The song “Wooly Bully” by Sam the Sham and The Pharaohs is one of those happy, sixties rock and roll songs. Band member and lead singer Domingo Samudio (aka Sam the Sham) wrote “Wooly Bully” in 1965, and it became a huge hit in 1965. Samudio wanted to write about the dance the Hully Gully, but the record label’s legal department objected. They Olympics had a hit with a song by that name in 1959. So Samudio changed it to Wooly Bully, which, the story goes, was the name of his cat. In the song, Matty and Hatty get their dancing shoes on, and they won’t be L-seven, meaning square. The counting at the beginning in Spanish and English is just a little bit of Tex-Mex. Beyond that, the meaning of the song is up for speculation.
“Wooly Bully” was recorded at Sam Phillips Recording studios in Memphis, which was the successor to the original Sun Studios. In 1965, the song went to #2 on the U.S Billboard Hot 100. It sold more than three million copies and earned an RIAA gold record.

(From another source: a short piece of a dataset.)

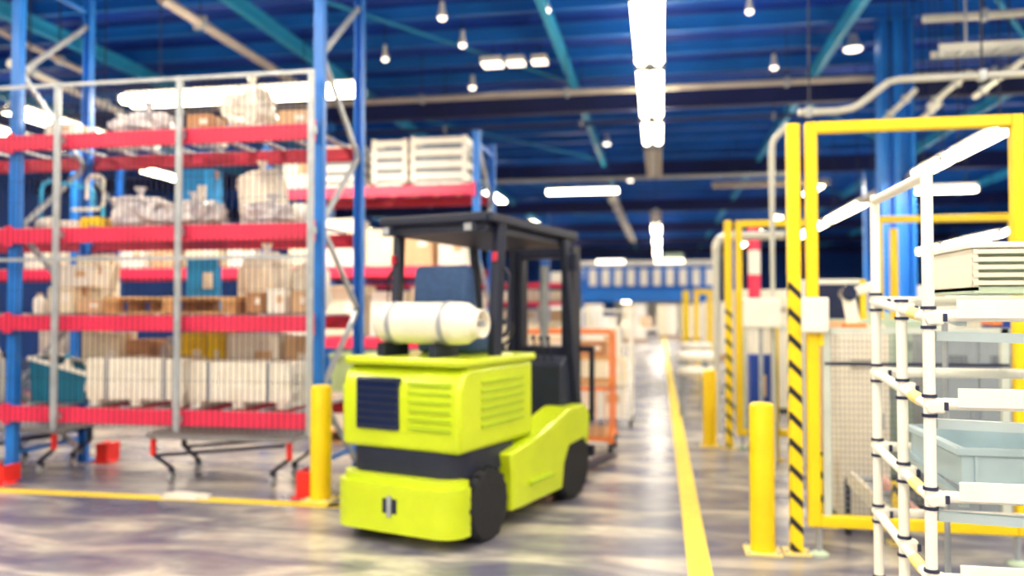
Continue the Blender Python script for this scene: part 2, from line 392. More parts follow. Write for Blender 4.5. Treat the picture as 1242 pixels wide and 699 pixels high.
for i, (x, yq) in enumerate(((-6.6, 15.3), (5.6, 23.2), (-4.4, 31.4), (3.6, 39.6))):
    t = thing('steel_column', ['slim blue roof column hidden behind the second rack', 'blue roof column far right behind the lamp row', 'far blue roof column left of the aisle', 'far blue roof column right of the aisle'][i], 'column', (x, yq, 0))
    obj('web', MB().box((0, 0, 2.67), (.28, .02, 5.34)), 'column_blue', t)
    for s in (-1, 1): obj('flange', MB().box((s * .14, 0, 2.67), (.03, .26, 5.34)), 'column_blue', t)

# ------------------------------------------------------------------ pallet racks
def rack(name, label, xs, y0, depth, levels, height, thick=.14, post=.09, brace=True, full_from=-99):
    t = thing(name, label, 'rack', (0, 0, 0))
    yb = y0 + depth
    for x in xs:
        for yy in (y0, yb):
            u = MB().box((x, yy, height / 2), (post, .012, height))
            for s in (-1, 1): u.box((x + s * (post / 2 - .006), yy + (.035 if yy == y0 else -.035), height / 2), (.012, .07, height))
            p = obj('upright', u, 'rack_blue', t)
            obj('foot_plate', MB().box((x, yy, .006), (.16, .14, .012)), 'rack_blue', p)
        if brace:
            z = .1; k = 1
            while z + .75 < height:
                a, b = (y0 + .06, yb - .06) if k % 2 == 0 else (yb - .06, y0 + .06)
                obj('brace', MB().bar((x, a, z), (x, b, z + .75), .035, .045), 'galv', t)
                z += .75; k += 1
            for z in (.25, height - .15): obj('brace', MB().bar((x, y0 + .06, z), (x, yb - .06, z), .03, .04), 'rack_blue', t)
    for xa, xb in zip(xs, xs[1:]):
        for z in (levels if xa >= full_from else levels[1:2]):
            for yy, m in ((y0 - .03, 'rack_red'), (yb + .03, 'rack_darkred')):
                o = obj('beam', MB().box(((xa + xb) / 2, yy, z), (xb - xa - post, .045, thick)).box(((xa + xb) / 2, yy + (.02 if yy < y0 + .1 else -.02), z - thick * .3), (xb - xa - post, .05, thick * .35)), m, t, bevel=.008)
                for x, s in ((xa, 1), (xb, -1)):
                    obj('connector', MB().box((x + s * post * .25, yy - (.02 if yy < y0 + .1 else -.02), z), (post * .46, .008, thick * 1.35)), m, o)
            n = 9
            for i in range(n):
                x = xa + post / 2 + .12 + i * (xb - xa - post - .24) / (n - 1)
                obj('support_bar', MB().box((x, (y0 + yb) / 2, z + thick / 2 + .006), (.06, depth + .06, .02)), 'galv', t)
    return t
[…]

Sam the Sham and the Pharaohs were from Dallas, Texas, and formed in 1961. Evidently, they liked Yul Brynner as the pharaoh in the 1956 movie The Ten Commandments, and that inspired the name. Samudio took the name of Sam the Sham because he didn’t think he was much of a singer. The members were Samudio, David A. Martin, Jerry Patterson, Ray Stinett, and Butch Gibson. They had success with other songs, including “Li’l Red Riding Hood” and “The Pied Piper.” These days, Samudio is a motivational speaker and a poet.